Community members weigh in on new 3rd gender option for driver’s licenses

Minnesota is introducing a new gender marker for driver’s licenses outside of the male and female choices. Starting this week, residents can choose an ‘X’ instead of an ‘M’ or ‘F’ for their gender.

It’s estimated that there are more than 20,000 Minnesotans identify as transgender, meaning they identify as a gender different than their sex assigned at birth. Supporters say this non-binary option, meaning not male or female, could help them more closely show others how they identify.

Alesha Schandelmeier is excited to see the state add the third-gender option, especially because it means a lot to others in the LGBT community.

“Minnesota has been much more progressive [for] LGBTQ rights and it’s just another step forward towards full equality,” said Schandelmeier, executive director of The Center: 7 Rivers LGBTQ Connection.

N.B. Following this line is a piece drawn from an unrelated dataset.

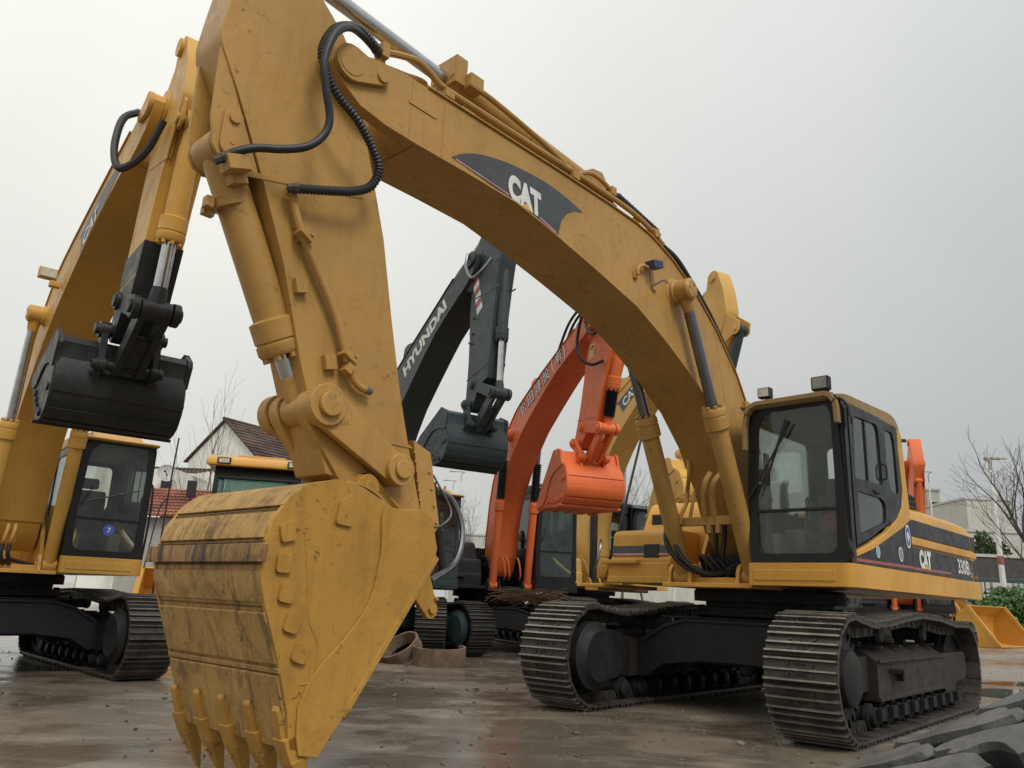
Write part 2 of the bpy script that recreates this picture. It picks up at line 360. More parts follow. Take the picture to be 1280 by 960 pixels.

She said when Washington, D.C., made the change in June of 2017, it resonated with others at the center.

“People definitely expressed interest in having that be a viable option,” Schandelmeier said.

Using the new marker could mean that gender nonconforming or transgender people feel safer because their documents would more closely match their sense of self and outward appearance.

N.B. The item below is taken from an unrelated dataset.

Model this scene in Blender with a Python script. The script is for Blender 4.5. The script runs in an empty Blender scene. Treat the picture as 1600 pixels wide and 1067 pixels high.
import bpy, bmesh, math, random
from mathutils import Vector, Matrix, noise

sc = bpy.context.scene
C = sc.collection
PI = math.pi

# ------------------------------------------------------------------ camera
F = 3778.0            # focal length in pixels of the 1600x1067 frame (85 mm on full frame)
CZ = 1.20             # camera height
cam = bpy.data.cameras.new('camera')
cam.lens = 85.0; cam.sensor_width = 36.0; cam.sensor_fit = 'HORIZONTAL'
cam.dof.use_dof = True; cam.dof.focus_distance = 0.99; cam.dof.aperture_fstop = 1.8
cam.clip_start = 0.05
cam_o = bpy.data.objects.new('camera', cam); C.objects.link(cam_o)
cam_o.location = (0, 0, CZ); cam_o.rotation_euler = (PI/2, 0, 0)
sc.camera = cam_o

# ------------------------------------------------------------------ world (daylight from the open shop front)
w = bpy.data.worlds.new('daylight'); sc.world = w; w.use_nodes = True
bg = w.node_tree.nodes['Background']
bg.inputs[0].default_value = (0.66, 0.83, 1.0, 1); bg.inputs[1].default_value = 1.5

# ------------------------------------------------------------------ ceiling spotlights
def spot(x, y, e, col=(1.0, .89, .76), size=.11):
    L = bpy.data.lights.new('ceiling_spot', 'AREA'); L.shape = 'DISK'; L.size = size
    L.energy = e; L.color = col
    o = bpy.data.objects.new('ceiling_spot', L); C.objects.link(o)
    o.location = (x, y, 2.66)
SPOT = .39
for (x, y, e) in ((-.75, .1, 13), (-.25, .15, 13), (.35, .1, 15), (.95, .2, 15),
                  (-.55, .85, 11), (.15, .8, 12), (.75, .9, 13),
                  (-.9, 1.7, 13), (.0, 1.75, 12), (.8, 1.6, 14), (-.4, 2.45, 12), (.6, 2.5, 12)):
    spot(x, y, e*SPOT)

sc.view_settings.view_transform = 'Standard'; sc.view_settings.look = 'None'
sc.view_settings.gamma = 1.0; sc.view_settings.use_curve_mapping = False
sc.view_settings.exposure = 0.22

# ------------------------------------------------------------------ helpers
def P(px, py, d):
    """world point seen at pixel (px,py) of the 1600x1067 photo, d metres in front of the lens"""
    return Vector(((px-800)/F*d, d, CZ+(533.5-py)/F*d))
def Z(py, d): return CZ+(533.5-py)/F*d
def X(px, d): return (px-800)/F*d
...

“I think that being able to pick a neutral gender marker is going to be much more comfortable for some people and validate their identity as well in the eyes of others,” Schandelmeier said.

While some celebrate the change, others are left wondering what it will mean for them and their business.

“The way the auto insurance companies would have to calculate their rates, they take things into account like your age and your driving history,” said Tom Fuchsel, an agent with La Crescent Insurance.

Gender is also a factor. He said there is a way insurance agencies could create quotes for drivers with the new marker.

“Normally, the male would have a higher rate at the younger ages and the female would have a lower rate,” Fuchsel said.

He said insurance companies may just average the two, but so far he hasn’t heard from anyone about the issue.

“I guess I’ll just wait and see what comes down the pike from the insurance companies,” Fuchsel said.

According to the Driver and Vehicle Services Division, the new marker does meet federal standards. It would still be valid under ‘REAL ID,’ which will be needed to fly in 2020 without another means of identification.

Other states including Maine, Oregon and Washington, D.C., already have this option. California will have this marker choice available in January on driver’s licenses.

Oregon, California and Washington allow people to put this third gender designation on their birth certificate. New Jersey will also provide this choice to residents in 2019.